Hatay sorunu, Berlin-Roma mihveri, Habeşistan sorunu, Danzig koridoru, Küçük İtilaf, Balkan Anlaşması, Sadabat Paktı, Dil ve Tarih Kurumu çalışmaları, Yaklaşan Cumhuriyet Bayramı...
Ne mi bunlar? Doludizgin gelen bir ölümün eşiğindeki büyük devlet adamının masasındaki konular. Fransızların kaypak politikaları sonucu, Hatay'ın anavatan topraklarına katılması bir türlü gerçekleşememiş, kapıda bir dünya savaşı tehlikesi Berlin-Roma faşizminin azgınlığıyla tam yol gelmekte, Türkiye'nin bu savaştan uzak tutulması çabaları, İtalya'nın Habeşistan'ı kolonileştirme çabaları, Almanya'nın Danzig Koridoru bahanesiyle Polonya'ya saldırma olasılığı, Bazı Orta Avrupa ülkelerinin Alman saldırısına karşı oluşturdukları Küçük İttifak, İtalya tehditleri karşısında kurulan Sadabat Paktı'ndaki gelişmeler, Türk Dil ve tarih Kurumu'nun çalışmalar...
***
Büyük Ata'nın ölümüne aylar kalmış, O tüm sağlık sorunlarını bir kenara itmiş, zaman zaman Dolmabahçe Sarayı'nda zaman zaman Savarona Yatı'nda devlet adamlarını topluyor, görüş alışverişinde bulunuyor. Manevi kızı Afet İnan her gün gazeteleri okuyor, özetleri Ata'ya aktarıyor. Yazar Ruşen Eşref'le iç ve dış siyaset sorunlarından, Meclis'ten, ordudan, spordan, Dil ve Tarih Kurumu çalışmalarından, kültür işlerinden, dünya siyasetinden konuşuyor. Bir gün Ruşen Eşref'e: “Sen bu yıl savaş çıkmaz diyormuşsun. Başbakan bana anlattı. Doğru görmüşsün, bu yıl çıkmaz. Zaten mevsimi de geçti. Ancak gelecek yıldan korkunuz. Dikkatli olmalı, gelecek yıl kuşkuludur, çok kuşkuludur” der.
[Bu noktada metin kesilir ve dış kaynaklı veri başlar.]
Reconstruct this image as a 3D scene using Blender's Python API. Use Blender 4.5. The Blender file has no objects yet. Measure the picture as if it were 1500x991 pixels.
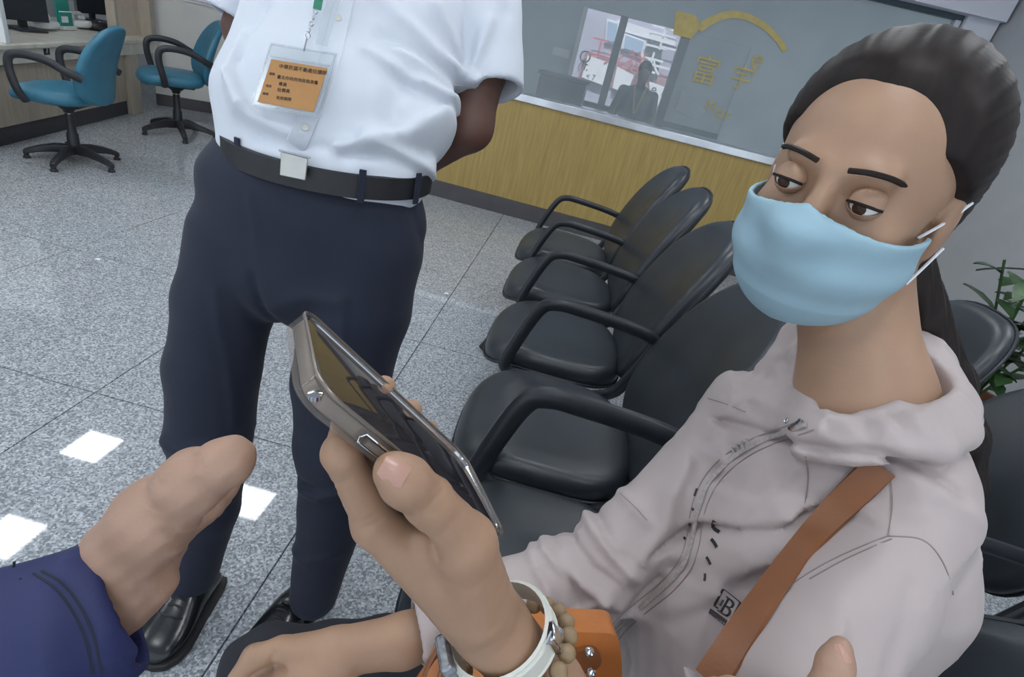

Atatürk, Avrupa'daki gergin havayı körükleyip duran Hitler faşizmini ve gelişmeleri dikkatle izlerken, müthiş bir öngörüyle Dünyayı bir kez daha ateşe verecek savaşın, kış mevsimi dolayısıyla 1938'de başlamayacağını, büyük bir olasılıkla 1939'da başlayacağını düşünmekteydi. Ancak Ulu Önder'in kafasındaki en önemli konu bir türlü çözümlenemeyen Hatay sorunu idi. Fransa'nın iki yüzlü davranışları, bu davranışlardan cesaret alan Suriye'nin hadsiz eylemleri, Cenevre görüşmelerini sonuçsuz kılmaktaydı.
***
Ata'nın kararı kesindi; Hatay mutlaka anavatan topraklarına katılacaktı. Bütün taraflara bir gövde gösterisi düzenlenmesi gerekiyordu. Hastalığını en ağır aşamasında 19 Mayıs törenlerine Mersin'de katıldı. Kırk dakika ayakta askeri geçit törenini izledi. Ardından Adana'ya geçti. Burada da tam bir buçuk saat askeri geçit törenini ayakta selamladı. Kararlılık mesajı gereken yerlere verilmişti. “İşte yedi düvele diz çöktüren ordu. İşte onun yenilmez komutanı!” demekteydi. Öyle “Bir gece ansızın gelebilirim” masalını anlatacak bir lider hiç olmadı. Ölüm döşeğinde bile sorunu takipten vazgeçmedi. Başbakan Celal Bayar'a o günlerde zor duyulabilen bir sesle ''Hatay'dan ne haber var?'' diyordu.
Ölümün soğuk rüzgarlarını hissettiği anlarda dahi çevresine bunu sezdirmemek uğruna büyük çaba harcamaktaydı. Savarona yatında konukların önüne şık giysilerle çıkıyor, yakasına çiçek takıyor, küçük Ülkü'yü kucağına alarak şakalaşıyor, zaman zaman gramofonda çalan şarkılara katılıyor, sağlıklı bir kişi izlenimi yaratmaya çalışıyordu.
Yalnızca 20’inci yüzyılın değil, yüzyılların erişilmez eşsiz lideriydi. Atamızı vedasının 86'ncı yıldönümünde büyük bir özlemle, minnetle anıyor, aziz hatırası önünde saygıyla eğiliyoruz.